Nattering Nabobs
September 9th, 2007
Had all gone according to design, I’d have been in India right now.
The thought crossed my mind yesterday — my intended arrival date. I got a little wistful about it. But it’s all good, I know. Gives me more breathing room, especially for fundraising. And speaking of which. Last week? Record CraigsListing. Epic, even. Thanks in huge part to Donnalynn’s furniture donations, the red bar climbed almost 18 points in a handful of days. (Thank you, Thank you!) My mom called me all giddy Friday night. I was at Target, standing in the bike section, a misfitting helmet squeezing my head when she called my cell phone.
Three people had come by the house that day to buy various items. But she was particularly proud about customer number three. He was swinging by for a single painting. Still, my mother instructed my father to bring the entire stack of donated framed pictures collecting in the basement. But he’s just coming for this one painting, my dad apparently protested. His crafty wife pressed him. Just in case, she said.

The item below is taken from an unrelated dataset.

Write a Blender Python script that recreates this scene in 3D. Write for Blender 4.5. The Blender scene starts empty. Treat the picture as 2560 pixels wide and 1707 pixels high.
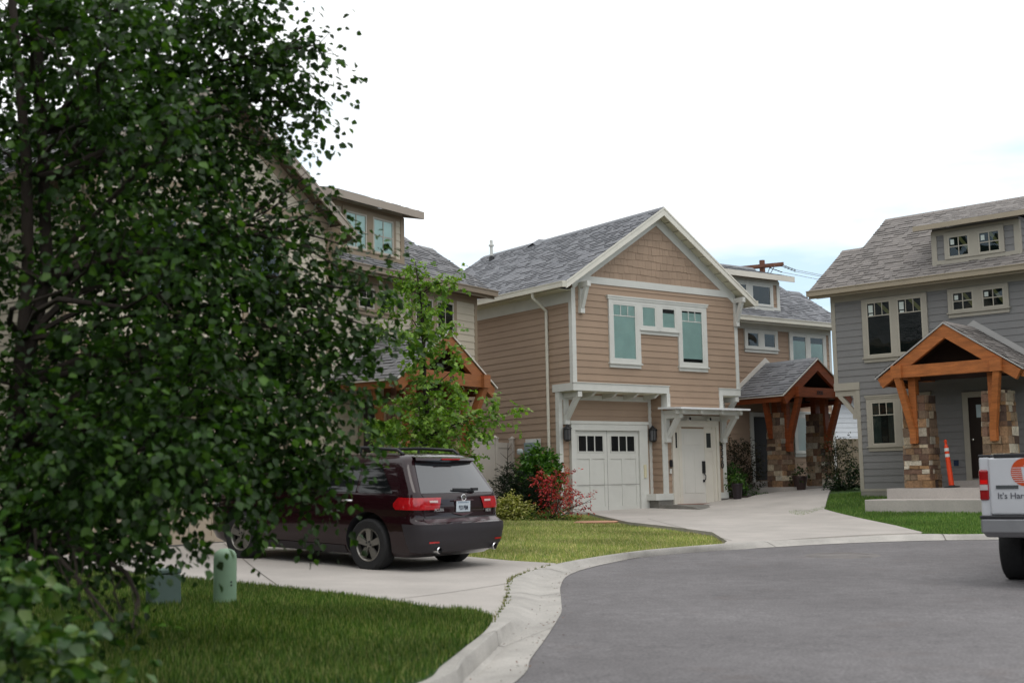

So she had them all out on display when he arrived and put on the hard sell. And, sure enough, the guy swept us clean of every one of them. High five, Mom.
So anyhow. Nattering Nabobs? Target bike helmet? I had no reason to mope in any September 8/India melancholy. I spent a gorgeous day with great folks, biking 25 miles in the Hartford Bike Tour. (Actually, make that 28ish miles. Thanks to Joe’s creative detour). That’s a coup for me, considering I haven’t ridden a bike in years. No joke — I couldn’t get myself to climb back onto one after childhood tumble that left me with bloody and burned elbows. Insanity, it was, that I signed my name when the office list went around for a group ride - let alone a 25-miler. We christened our team the Nattering Nabobs.
I had to re-learn how to ride a bike over Labor Day weekend in New Jersey. I swear it. And despite what they say, it was not just like riding a bike. Because I actually had forgotten how. My sister, crouching behind the backyard shrubs, caught the whole mess on video — my father running alongside me on the lawn, hand steadying the bike seat, me squealing, “Don’t let go! Don’t let go!”
Anyway. He eventually let go. I eventually pedaled on my own for a few minutes. And a glass of wine later, I went off on my own through the neighborhood streets for about 25 minutes. I even passed the spot where I took that awful tumble. (Take that, crumbly sidwalk curb!)
So, we nabobs did well on Saturday. Only two flats. One scraped elbow. And no broken bones.
But you know that’s not the story I’m telling in the office tomorrow. Weir and Shea — you are so going down.
Oh, they’re laughing now. But you should have seen them at mile 16.
The yogis don’t call it “horse pose” for nothing.
Looking for an escape route.
How did this riff-raff make it to the front of the start?